Defoe sees puppetry, and specifically the multimedia evolution of Ibex and related performances, as a means of combining ancient and new forms of song, dance, and narrative towards shifting existing perspectives.
“Oftentimes these stories are speaking more of shape-shifting, what the role of shape shifting is, in being able to tell stories in a different skin, or feather, or claw, or fur,” he said.
Henson’s combined interest in puppetry and indigenous communities coalesced through the story of the whooping crane, an endangered species that dwindled to 15 in number in the 1940s. Through the efforts of various groups, including Operation Migration and the International Crane Foundation (of which Henson is a board member), the number of cranes who follow a main migration route between Wisconsin and Florida has grown to over 100 birds. Henson said over 400 cranes also make a winter nesting ground of the Aransas Wildlife Refuge just north of Lockport, Texas. The devastation of Hurricane Harvey extends to these creatures as well, she said, and whether their migration and nesting pattern survives remains to be seen.
Though their methods have recently changed, Operation Migration for years used puppets as an accepted means of rearing young whooping cranes, in order to avoid the young birds imprinting their human caretakers as parents. The annual effort culminated in a crane-costumed ultralight plane leading the baby “whoopers,” as they are known to crane fans, along their 1,100-mile migration route.

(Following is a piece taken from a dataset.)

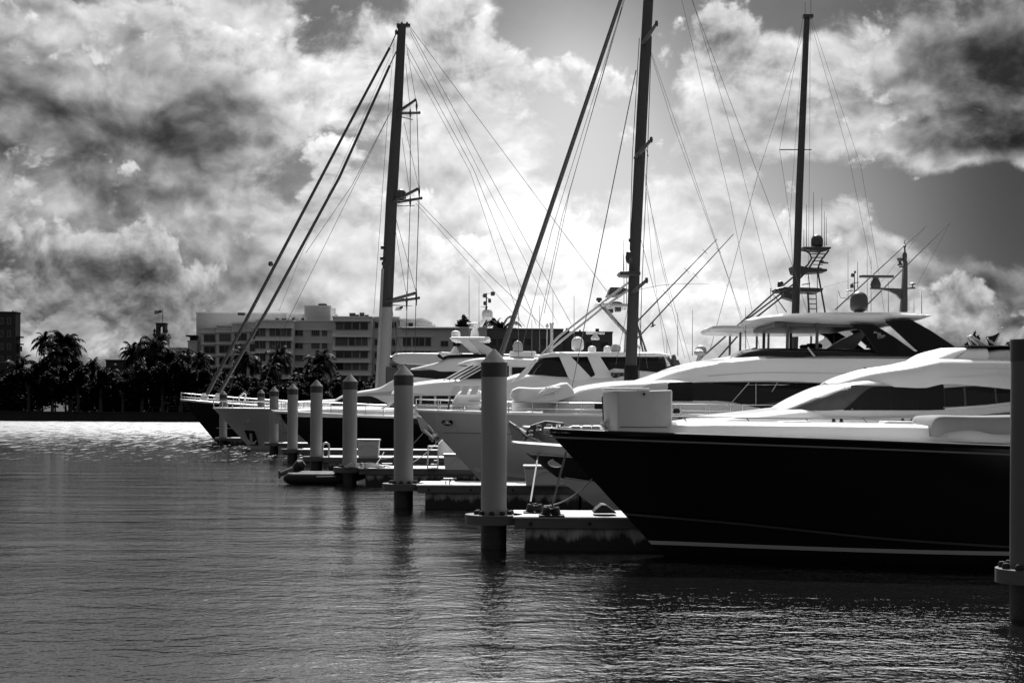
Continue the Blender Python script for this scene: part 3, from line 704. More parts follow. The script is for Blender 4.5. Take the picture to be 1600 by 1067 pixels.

Puppetry also played a key role in preserving San Antonio’s history. An apocryphal tale hinges on a puppet show presented by the early San Antonio Conservation Society, whose purported aim was to convince City commissioners to adopt landscape architect Robert Hugman’s plan for the Paseo del Rio. Though the puppet show, which parodied squabbles among the commissioners, wasn’t actually about the River Walk, it helped steer San Antonio towards preserving its built history, now a major source of civic pride and tourism.
The idea of puppetry as storytelling is an “old philosophy that existed for centuries,” Defoe said, rehydrating with a bottle of cold water after his strenuous performance in the hot midday sun. “I think there’s a resurgence of it, because of things like Standing Rock, because of our need to gather as humankind to find peace with what’s happening with the world.”
On Saturday, Ibex Puppetry’s performance united a diverse audience of young and old in singing, dancing, and kite-flying, even allowing audience members to pick up the kite-puppets and try their hand at puppeteering.
“I think the role of puppetry today in contemporary indigenous culture is to bring out the spirit in people, in youth,” Defoe said, “that youthful spirit that everyone has when they’re six or seven.”
Anyone who ventures to the Yanaguana Indian Arts Market on Sunday to witness the Crane: On Earth, In Sky outdoor performance from 12:30-1:15 p.m., might just find themselves caught up in a colorful mix of kites, puppets, song, dance, and stories about how connected each of us is to every other living thing.